This is a question I’ve been trying to answer since I was accepted to the History program at GMU. Former history professors and thesis advisors, friends and family have all cocked their head to the side with a quizzical, “That’s great… So what is that?”
I’ve struggled to find an answer that satisfies, lingering instead on areas where I envision it’s application. The readings for this week’s class have moved me closer to developing my own, more complete, answer to this question, but I’ll reserve the crafting of that response until the end of the course.
For now, I’d like to consider how Digital History has already begun to impact the field of Deaf History in ways that we’ve yet to fully address. I’ve been thinking about Christopher Krentz’s article in Signing the Body Poetic, in which he examines the role of the camera in recording and preserving the expression of American Sign Language. It’s important to note that for many deaf people, sign language is the first and primary language. While we have numerous examples of Deaf writing, it is often difficult to access culture and community when one is mediated through another language (in this case written English). As with other oral cultures, embedded in the signed stories of Deaf community members was important historical and cultural information, passed between generations. As Krentz suggests, “the advent of film has striking parallels to the invention of the printing press in the fifteenth century.” [pg 51]
Given technical limitations, the earliest preserved moving evidence of ASL is a 1902 film [available online through the Gallaudet University archive and the Library of Congress here] and a film project initiated by George Vediz of the National Association of the Deaf, from 1910 to 1920, recorded “sign masters” giving formal addresses, describing literature, performing and storytelling [Veditz is seen here and other videos are available in the Gallaudet Video Catalog]. The importance of film technology is immeasurable in that it has preserved what had been entirely ephemeral. And as Cohen and Rosenweig noted in Digital History: A Guide, as we’ve moved into a digital age, what was relative scarcity (prior to the interconnectivity of webpages and video sharing) is suddenly excess as the web has exploded with video narratives by deaf people. Websites have sprung up for the purpose of “vlogging” [examples here and here]. A cursory youtube search, for instance, turns up countless videos of deaf people (or, increasingly) hearing students of American Sign Language, eager to share.

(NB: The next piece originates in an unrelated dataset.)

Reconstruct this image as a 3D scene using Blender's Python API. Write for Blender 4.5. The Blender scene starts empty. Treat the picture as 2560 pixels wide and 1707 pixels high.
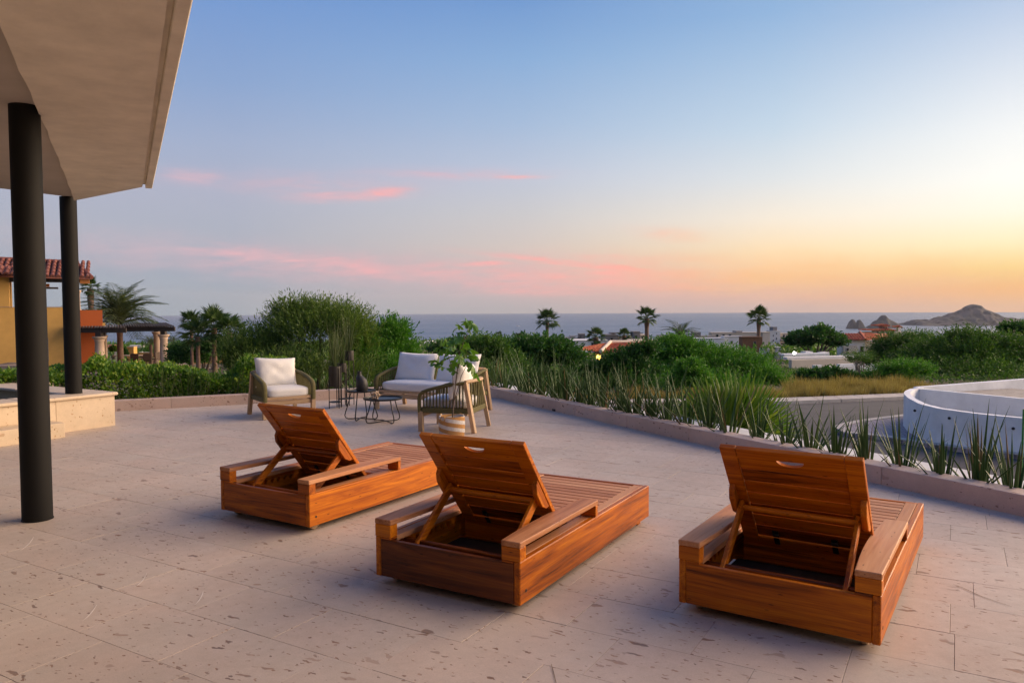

The question will become, as Cohen and Rosenweig suggested for future historians, how to address this abundance of information. I can think of no current efforts in the field of Deaf History to begin this process or to address the preservation of vlogs.
This is actually really neat for your research. It allows for more accessibility on your project, and it would be intriguing to see what digital history projects have unearthed regarding deaf history. Clearly, you’ve done a little unearthing here, but I wonder if it might be a neat future project to consider some sort of deaf history digital archive?